Tout comme l'ENIAC, le transistor doit sa naissance à l'effort de guerre, durant laquelle les fonds étaient beaucoup plus importants qu'en temps de paix pour ce qui concernait la recherche. Mais une fois la guerre terminée, le Pentagone passait encore commande, car, comme les scientifiques de l'époque se plaisaient à le dire : si la bombe atomique avait permis de finir la guerre, le radar avait permis de la gagner. Un gros travail sur les radars avait donc été effectué en 1940 et 1944. Ces travaux ont permis de mettre à jour l'existence d'éléments étrangers, baptisés semi-conducteurs parcequ'il transmettaient l'électricité à la différence d'un isolant comme le verre, mais moins aisément qu'un conducteur comme le cuivre. Les formes cristallines et relativement pures de ces substances, tel le germanium et le silicium, offraient de grandes possibilités pour la détection de signaux radar. L'efficacité de ces corps solides devait permettre de les substituer très vite aux tubes sous vide plus fragiles et moins sûrs.

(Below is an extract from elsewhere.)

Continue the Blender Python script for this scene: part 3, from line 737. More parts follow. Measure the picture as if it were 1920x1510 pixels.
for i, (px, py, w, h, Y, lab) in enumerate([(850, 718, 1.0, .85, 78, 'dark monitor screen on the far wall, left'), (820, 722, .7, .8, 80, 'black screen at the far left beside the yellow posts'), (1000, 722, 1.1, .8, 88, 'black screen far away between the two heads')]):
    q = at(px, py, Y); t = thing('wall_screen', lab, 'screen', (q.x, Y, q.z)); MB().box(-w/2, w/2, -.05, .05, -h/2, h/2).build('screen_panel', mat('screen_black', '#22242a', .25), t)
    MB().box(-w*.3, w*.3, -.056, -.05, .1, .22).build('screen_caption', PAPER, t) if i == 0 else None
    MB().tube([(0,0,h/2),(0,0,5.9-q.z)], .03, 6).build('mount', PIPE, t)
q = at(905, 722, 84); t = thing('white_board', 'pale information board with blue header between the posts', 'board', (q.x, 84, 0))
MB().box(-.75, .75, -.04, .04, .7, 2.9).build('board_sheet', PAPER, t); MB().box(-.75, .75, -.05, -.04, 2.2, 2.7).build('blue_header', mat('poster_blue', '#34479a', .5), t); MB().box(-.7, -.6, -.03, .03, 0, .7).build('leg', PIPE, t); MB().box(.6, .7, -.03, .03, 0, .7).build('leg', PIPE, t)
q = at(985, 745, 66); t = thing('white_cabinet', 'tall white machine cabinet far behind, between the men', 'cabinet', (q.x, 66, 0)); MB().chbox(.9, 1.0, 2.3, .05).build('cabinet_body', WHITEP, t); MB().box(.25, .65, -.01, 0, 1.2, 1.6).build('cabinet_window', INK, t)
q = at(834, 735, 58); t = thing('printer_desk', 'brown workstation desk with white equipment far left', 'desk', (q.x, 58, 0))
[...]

C'est en 1945 que les laboratoires Bell tournèrent une partie de leurs recherches sur cet état de fait. Trois hommes se sont principalement penchés sur le problème : John Bardeen, le théoricien, Walter Brattain, l'expérimentateur et William Shockley, le responsable du groupe. Le 23 décembre 1947, Brattain et Bardeen démontraient le transfert de résistance, et ainsi l'invention du transistor, mais sans Shockley !
Dès cette invention, la direction de Bell classa le dossier top secret, les retombées pouvant être énormes. Il fallait donc trouver une utilité immédiatement commercialisable à cette invention. Shockley était blessé dans son ego, il avait travaillé sur le projet, mais ne l'avait pas mené à bien : le brevet ne portait pas son nom mais celui de ses deux compagnons. Néanmoins, cette trouvaille étant alors trop expérimentale pour être exploitée, il se mit en tête de fabriquer un transistor d'une meilleure manière, et y réussi en 1950, avec un modèle en germanium, qu'il nomma PMP Jonction. Plus solide et rapide que la première version, cela allait donner lieu à un beau succès commercial. Mais ATT - Americain Telegraph and Telephone, propriétaire de Bell et société énorme - avait des problèmes avec le gouvernement américain et sa loi anti-trust. Elle proposa donc un marché : pour prouver sa bonne foi, elle offrait, contre une somme modique de 25 000 dollars, les brevets du transistor à la première firme qui en ferait la demande. L'argument d'un Golliath écrasant un David sans défense se révélait donc difficile à soutenir quand, après une année d'expérience, on constata que vingt-six firmes américaines et dix sociétés étrangères fabriquaient des transistors sous licence Bell.

Le transistor permis donc de réduire considérablement et la taille et la consommation de ces dinosaures parvenus à essoufflement. Ainsi, on passait de la taille d'un terrain de basket à celui d'une salle de taille beaucoup plus modeste. Et le transistor étant, lui aussi, miniaturisé peu à peu, passant de la taille d'un cube d'un centimètre d'arrête à la taille de la tête d'une épingle, on voit que le monde de l'informatique prenait son essor.
La Silicon Valley commençait à voir le jour, et des firmes comme Hewlett Packard commençaient à s'installer, au côté d'autres géantes comme IBM ou General Electric.
La légende pouvait commencer à s'écrire... et à corriger les erreur passées, quand la justice donnera Atanasoff comme père véritable de l'ENIAC en 1974. Mais cela ne lui fut pas d'un grand salut. Le pauvre homme mourut l'année suivante, retrouvé mort dans son lit, la tête recouverte d'un sac en plastic. L'enquête conclu au suicide.

Source : La Puce et les Géants, Eric Laurent, 1983.